Task description: Quote the listing below in its entirety, omitting every image.

Material provided:

* START *

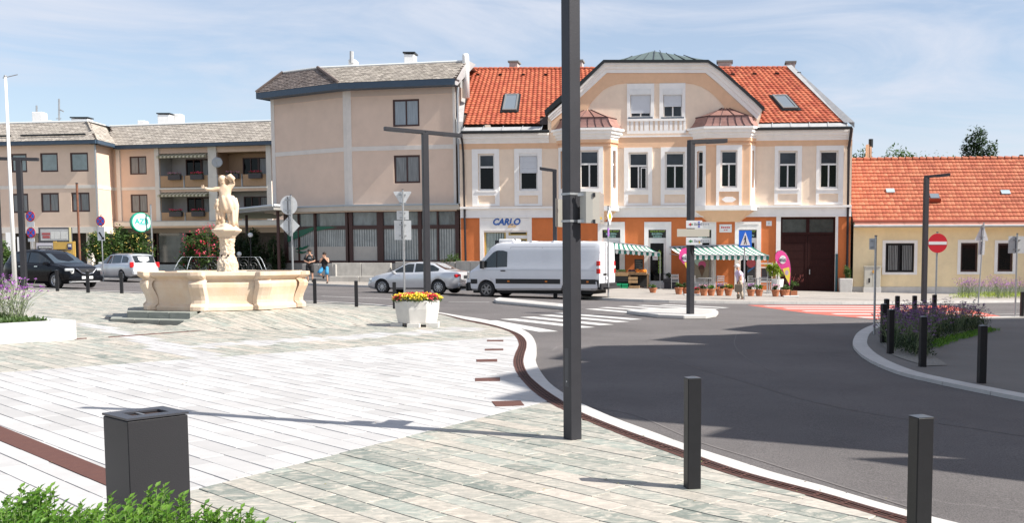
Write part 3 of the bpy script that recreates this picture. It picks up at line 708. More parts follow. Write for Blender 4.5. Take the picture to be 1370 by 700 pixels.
# peach spandrel above the arch, white raking mould
arch = [gz_(786,146), gz_(790,138), gz_(798,129), gz_(807,120), gz_(816,115), gz_(826,112), gz_(839,110.7), gz_(878,110.7), gz_(917,110.7), gz_(928,112), gz_(938.6,115.5), gz_(948,121), gz_(955.7,127.5), gz_(963,135), gz_(969,142.5)]
inner = [gz_(738,160), gz_(775,131), gz_(812,97.8), gz_(944,97.8), gz_(1010,158.5)]
poly = [gz_(738,176)]+[inner[0]]+inner[1:]+[gz_(1010,176)]+[gz_(970,176)]+arch[::-1]+[gz_(786,176)]
mb = MB(); mb.ext([(u,-.02,z) for u,z in poly], (0,-.03,0)); 
mb2 = MB(); P2 = [[Vector((u,z,0)) for u,z in poly]]; tr = tessellate_polygon(P2); n = len(poly)
mb2.add([(u,-.04,z) for u,z in poly]+[(u,.0,z) for u,z in poly], [tuple(t_) if ((Vector(poly[t_[1]])-Vector(poly[t_[0]])).cross(Vector(poly[t_[2]])-Vector(poly[t_[0]]))) > 0 else tuple(t_)[::-1] for t_ in tr]+[(i,(i+1)%n,(i+1)%n+n,i+n) for i in range(n)])
mb2.build('spandrel', stucco_peach, hr)
outl = [gz_(734,156.5), gz_(776,117.5), gz_(809,84.5), gz_(948,84.5), gz_(966,97), gz_(1010,137), gz_(1020,147)]
inl = [gz_(738,162), gz_(776,131), gz_(812,97.6), gz_(944,97.6), gz_(960,110.5), gz_(1006,153), gz_(1013,160)]
def rake(lo, hi, y0, name, mat, steps=((0,1,.16),)):
    mb = MB(); n = len(lo)
    for (a,b,pj) in steps:
        p = [Vector(l_).lerp(Vector(h_), a) for l_,h_ in zip(lo,hi)]; q = [Vector(l_).lerp(Vector(h_), b) for l_,h_ in zip(lo,hi)]
        for i in range(n-1): mb.ext([(v.x,y0,v.y) for v in (p[i],p[i+1],q[i+1],q[i])], (0,-pj,0))
    return mb.build(name, mat, hr)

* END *

Correct output:
Write part 3 of the bpy script that recreates this picture. It picks up at line 708. More parts follow. Write for Blender 4.5. Take the picture to be 1370 by 700 pixels.
# peach spandrel above the arch, white raking mould
arch = [gz_(786,146), gz_(790,138), gz_(798,129), gz_(807,120), gz_(816,115), gz_(826,112), gz_(839,110.7), gz_(878,110.7), gz_(917,110.7), gz_(928,112), gz_(938.6,115.5), gz_(948,121), gz_(955.7,127.5), gz_(963,135), gz_(969,142.5)]
inner = [gz_(738,160), gz_(775,131), gz_(812,97.8), gz_(944,97.8), gz_(1010,158.5)]
poly = [gz_(738,176)]+[inner[0]]+inner[1:]+[gz_(1010,176)]+[gz_(970,176)]+arch[::-1]+[gz_(786,176)]
mb = MB(); mb.ext([(u,-.02,z) for u,z in poly], (0,-.03,0)); 
mb2 = MB(); P2 = [[Vector((u,z,0)) for u,z in poly]]; tr = tessellate_polygon(P2); n = len(poly)
mb2.add([(u,-.04,z) for u,z in poly]+[(u,.0,z) for u,z in poly], [tuple(t_) if ((Vector(poly[t_[1]])-Vector(poly[t_[0]])).cross(Vector(poly[t_[2]])-Vector(poly[t_[0]]))) > 0 else tuple(t_)[::-1] for t_ in tr]+[(i,(i+1)%n,(i+1)%n+n,i+n) for i in range(n)])
mb2.build('spandrel', stucco_peach, hr)
outl = [gz_(734,156.5), gz_(776,117.5), gz_(809,84.5), gz_(948,84.5), gz_(966,97), gz_(1010,137), gz_(1020,147)]
inl = [gz_(738,162), gz_(776,131), gz_(812,97.6), gz_(944,97.6), gz_(960,110.5), gz_(1006,153), gz_(1013,160)]
def rake(lo, hi, y0, name, mat, steps=((0,1,.16),)):
    mb = MB(); n = len(lo)
    for (a,b,pj) in steps:
        p = [Vector(l_).lerp(Vector(h_), a) for l_,h_ in zip(lo,hi)]; q = [Vector(l_).lerp(Vector(h_), b) for l_,h_ in zip(lo,hi)]
        for i in range(n-1): mb.ext([(v.x,y0,v.y) for v in (p[i],p[i+1],q[i+1],q[i])], (0,-pj,0))
    return mb.build(name, mat, hr)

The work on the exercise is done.